Definition
A required check of the static pressure system, altimeter, and automatic altitude reporting equipment, performed by an appropriately certified person, that must be completed within the preceding 24 calendar months for the aircraft to be operated under instrument flight rules in controlled airspace. The inspection verifies the system holds pressure correctly, the altimeter reads accurately within tolerances, and the encoding altimeter reports the correct altitude to air traffic control.
Plain English
A test done at least every two years to make sure the aircraft's altitude-measuring equipment is leak-free and reading correctly, including the part that automatically sends the altitude to controllers.
Context Anchor
Pilots encounter this in aircraft maintenance records before instrument flight, especially when checking whether the aircraft is legal to fly in controlled airspace using instruments.
Derivation
“Altimeter” combines “altitude,” meaning height, with “meter,” meaning a measuring device. “Inspection” comes from a word meaning to look into or examine. Together, the phrase means an official examination of the equipment that measures the aircraft’s height.
Why Pilots Care
Accurate altitude information prevents controlled flight into terrain and satisfies regulatory requirements for legal IFR flight.
Intuition Check
Do not read “inspection” here as a quick pilot look at the instrument before takeoff.
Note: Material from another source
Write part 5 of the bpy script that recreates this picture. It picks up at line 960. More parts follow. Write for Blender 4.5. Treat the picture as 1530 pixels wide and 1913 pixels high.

In this context, it means a required maintenance test and record entry, normally due every 24 calendar months for instrument flight in controlled airspace.
Example Sentence 1
Before filing IFR, the pilot checked the logbook to confirm the altimeter system inspection was within the last 24 calendar months.
Example Sentence 2
Before the checkride, the owner scheduled the altimeter system inspection to keep the aircraft legal for instrument approaches.